The sanctions blacklist entities and individuals that “support the regime and facilitate its repression,” Blinken said. They include targeting three aircraft as blocked property and designating 32 individuals and entities, including Belarusian state-owned enterprises and government officials. 

They were imposed in coordination with the United Kingdom, Canada and the European Union, who issued a joint statement with the U.S. affirming commitment to “supporting the democratic aspirations of the people of Belarus and stand together to impose costs on the regime  and those who support it  for its efforts to silence the voices of independent civil society, media, and all Belarusians seeking to speak the truth about what is happening in their country.” 

The sanctions represent the third time the U.S. has coordinated with its European partners on efforts to punish the Lukashenka government since it claimed power in Belarus’s 2020 elections, which were criticized as neither free nor fair, and instituted a brutal crackdown on the political opposition and protesters.

This includes the forced rerouting and landing of an international flight to arrest a dissident journalist, on top of a campaign of arbitrary detention, beating and torture of Belarusian citizens opposing the government. 

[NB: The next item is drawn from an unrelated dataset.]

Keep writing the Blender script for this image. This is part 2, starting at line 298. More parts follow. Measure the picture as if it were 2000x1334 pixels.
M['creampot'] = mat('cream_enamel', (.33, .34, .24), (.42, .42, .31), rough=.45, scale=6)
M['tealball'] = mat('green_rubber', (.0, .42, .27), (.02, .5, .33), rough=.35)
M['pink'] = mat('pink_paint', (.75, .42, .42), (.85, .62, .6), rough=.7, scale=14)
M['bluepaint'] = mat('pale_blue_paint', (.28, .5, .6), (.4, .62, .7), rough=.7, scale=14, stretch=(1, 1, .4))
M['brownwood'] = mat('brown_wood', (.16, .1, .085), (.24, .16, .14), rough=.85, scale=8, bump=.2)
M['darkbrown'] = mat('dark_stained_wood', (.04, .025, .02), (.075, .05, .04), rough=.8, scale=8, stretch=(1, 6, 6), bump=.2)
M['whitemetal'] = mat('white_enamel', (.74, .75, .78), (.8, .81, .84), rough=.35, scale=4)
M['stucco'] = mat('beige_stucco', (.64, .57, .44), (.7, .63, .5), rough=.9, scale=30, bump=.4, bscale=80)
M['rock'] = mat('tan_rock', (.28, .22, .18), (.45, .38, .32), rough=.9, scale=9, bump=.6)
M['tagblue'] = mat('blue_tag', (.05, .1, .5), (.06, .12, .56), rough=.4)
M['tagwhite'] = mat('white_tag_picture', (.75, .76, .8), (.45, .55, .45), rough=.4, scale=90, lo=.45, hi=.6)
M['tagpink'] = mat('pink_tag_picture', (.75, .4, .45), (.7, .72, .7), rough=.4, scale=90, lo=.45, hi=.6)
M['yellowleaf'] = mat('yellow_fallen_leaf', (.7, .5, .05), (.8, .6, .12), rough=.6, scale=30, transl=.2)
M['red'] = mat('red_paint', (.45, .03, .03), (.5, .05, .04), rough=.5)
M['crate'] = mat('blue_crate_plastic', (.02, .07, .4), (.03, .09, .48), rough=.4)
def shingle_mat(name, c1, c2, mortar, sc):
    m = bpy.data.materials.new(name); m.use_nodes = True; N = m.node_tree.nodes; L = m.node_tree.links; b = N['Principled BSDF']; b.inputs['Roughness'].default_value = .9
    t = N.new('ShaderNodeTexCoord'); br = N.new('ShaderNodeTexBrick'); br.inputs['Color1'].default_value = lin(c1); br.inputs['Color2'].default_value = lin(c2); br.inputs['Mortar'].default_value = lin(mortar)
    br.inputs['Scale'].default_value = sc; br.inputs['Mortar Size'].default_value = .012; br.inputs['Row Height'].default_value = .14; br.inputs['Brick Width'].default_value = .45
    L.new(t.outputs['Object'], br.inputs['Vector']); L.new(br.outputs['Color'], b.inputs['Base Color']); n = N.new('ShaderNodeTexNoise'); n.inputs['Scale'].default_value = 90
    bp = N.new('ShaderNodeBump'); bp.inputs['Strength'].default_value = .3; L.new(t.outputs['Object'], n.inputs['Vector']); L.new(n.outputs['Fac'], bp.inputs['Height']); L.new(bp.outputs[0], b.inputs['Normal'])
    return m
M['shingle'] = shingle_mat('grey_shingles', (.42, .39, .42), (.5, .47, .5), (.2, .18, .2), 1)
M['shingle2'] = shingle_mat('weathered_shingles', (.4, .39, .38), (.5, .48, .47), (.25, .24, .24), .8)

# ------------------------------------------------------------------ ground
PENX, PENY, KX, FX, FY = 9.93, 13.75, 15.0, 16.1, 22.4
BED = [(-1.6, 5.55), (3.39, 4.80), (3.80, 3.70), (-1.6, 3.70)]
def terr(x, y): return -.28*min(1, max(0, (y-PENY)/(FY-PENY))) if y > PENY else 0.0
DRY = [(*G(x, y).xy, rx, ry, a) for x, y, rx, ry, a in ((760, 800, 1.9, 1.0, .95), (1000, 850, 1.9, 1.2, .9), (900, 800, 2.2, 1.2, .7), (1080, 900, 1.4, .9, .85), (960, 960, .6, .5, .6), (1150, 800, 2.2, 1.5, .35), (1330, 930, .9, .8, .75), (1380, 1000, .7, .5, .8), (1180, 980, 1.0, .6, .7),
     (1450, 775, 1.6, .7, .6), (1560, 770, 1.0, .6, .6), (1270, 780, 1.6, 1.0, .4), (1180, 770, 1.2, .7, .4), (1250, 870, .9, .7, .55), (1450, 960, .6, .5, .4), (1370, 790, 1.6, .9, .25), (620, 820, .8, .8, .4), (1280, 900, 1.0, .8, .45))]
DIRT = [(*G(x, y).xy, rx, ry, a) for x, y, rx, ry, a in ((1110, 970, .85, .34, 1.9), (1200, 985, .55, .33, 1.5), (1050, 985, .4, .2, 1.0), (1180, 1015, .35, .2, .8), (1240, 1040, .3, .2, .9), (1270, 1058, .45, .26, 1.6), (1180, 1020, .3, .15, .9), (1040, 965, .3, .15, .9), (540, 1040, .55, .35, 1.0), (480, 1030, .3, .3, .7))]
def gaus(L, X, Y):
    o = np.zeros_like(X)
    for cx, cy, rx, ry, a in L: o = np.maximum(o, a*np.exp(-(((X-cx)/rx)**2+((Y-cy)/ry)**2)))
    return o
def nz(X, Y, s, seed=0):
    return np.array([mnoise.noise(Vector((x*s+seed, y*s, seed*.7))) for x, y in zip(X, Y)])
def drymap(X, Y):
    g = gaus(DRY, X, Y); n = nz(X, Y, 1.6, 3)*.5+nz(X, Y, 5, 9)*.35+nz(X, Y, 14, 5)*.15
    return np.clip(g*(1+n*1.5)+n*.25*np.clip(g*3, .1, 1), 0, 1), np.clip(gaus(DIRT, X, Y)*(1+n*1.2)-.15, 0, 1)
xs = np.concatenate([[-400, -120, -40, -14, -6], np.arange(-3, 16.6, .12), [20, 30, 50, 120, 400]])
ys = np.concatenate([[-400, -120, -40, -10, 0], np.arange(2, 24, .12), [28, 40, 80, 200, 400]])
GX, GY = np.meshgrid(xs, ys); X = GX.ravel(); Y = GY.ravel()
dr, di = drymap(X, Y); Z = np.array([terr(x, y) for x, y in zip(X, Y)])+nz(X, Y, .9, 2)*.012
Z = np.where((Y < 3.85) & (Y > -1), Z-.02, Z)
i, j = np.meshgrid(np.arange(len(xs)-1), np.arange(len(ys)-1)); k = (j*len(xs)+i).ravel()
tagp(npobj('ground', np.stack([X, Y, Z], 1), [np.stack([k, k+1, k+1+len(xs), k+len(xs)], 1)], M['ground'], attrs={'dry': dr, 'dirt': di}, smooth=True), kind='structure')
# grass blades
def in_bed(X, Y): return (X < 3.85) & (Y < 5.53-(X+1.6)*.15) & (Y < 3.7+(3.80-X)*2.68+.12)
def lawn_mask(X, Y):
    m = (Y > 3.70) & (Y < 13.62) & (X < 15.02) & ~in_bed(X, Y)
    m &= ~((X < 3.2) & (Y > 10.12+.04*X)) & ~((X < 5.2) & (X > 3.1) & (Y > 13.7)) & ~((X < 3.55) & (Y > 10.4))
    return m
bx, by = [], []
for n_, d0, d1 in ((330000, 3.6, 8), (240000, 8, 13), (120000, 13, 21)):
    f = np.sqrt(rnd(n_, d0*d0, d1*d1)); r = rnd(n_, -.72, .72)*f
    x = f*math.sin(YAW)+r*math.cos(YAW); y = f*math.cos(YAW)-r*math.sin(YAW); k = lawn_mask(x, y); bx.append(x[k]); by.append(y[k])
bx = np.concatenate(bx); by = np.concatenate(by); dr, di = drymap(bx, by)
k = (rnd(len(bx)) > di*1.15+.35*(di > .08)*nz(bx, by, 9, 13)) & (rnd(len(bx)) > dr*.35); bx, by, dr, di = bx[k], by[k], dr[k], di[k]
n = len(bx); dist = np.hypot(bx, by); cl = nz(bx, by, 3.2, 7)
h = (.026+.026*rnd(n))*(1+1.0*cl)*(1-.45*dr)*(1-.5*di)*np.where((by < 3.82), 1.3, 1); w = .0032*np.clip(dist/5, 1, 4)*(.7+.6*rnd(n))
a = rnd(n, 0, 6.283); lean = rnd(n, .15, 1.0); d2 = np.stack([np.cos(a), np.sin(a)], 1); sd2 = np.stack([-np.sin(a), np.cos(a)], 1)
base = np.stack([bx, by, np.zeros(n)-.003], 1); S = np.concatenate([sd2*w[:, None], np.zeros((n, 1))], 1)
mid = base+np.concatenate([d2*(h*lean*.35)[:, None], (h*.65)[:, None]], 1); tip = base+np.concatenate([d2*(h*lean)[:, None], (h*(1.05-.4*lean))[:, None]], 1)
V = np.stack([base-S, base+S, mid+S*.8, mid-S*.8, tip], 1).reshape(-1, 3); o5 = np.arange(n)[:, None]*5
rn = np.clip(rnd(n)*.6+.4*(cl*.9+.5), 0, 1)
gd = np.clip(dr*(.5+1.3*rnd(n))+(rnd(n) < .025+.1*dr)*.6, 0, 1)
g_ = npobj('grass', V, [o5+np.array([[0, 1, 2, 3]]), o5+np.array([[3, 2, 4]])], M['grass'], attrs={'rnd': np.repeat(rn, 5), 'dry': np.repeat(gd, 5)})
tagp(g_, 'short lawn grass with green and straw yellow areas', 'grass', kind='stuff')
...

Most recently, the U.S., Europe and human rights groups have condemned Lukashenko for manufacturing a humanitarian crisis by luring desperate migrants from the Middle East to Minsk and shuttling them to the borders with Poland and Lithuania in a bid to destabilize Europe and in retaliation for earlier sanctions.

Minsk denies this. 

Blinken, in his statement, called on Belarus to take clear measures of a “sincere dialogue” with the political opposition; end its crackdown on members of civil society, independent media, and others; release all political prisoners — an estimated 900 people — to stop its coercion of vulnerable people; and to hold free and fair elections under international observation. 

“We will continue working with the international community to promote accountability for those responsible for repression and human rights violations and abuses in Belarus,” the secretary said.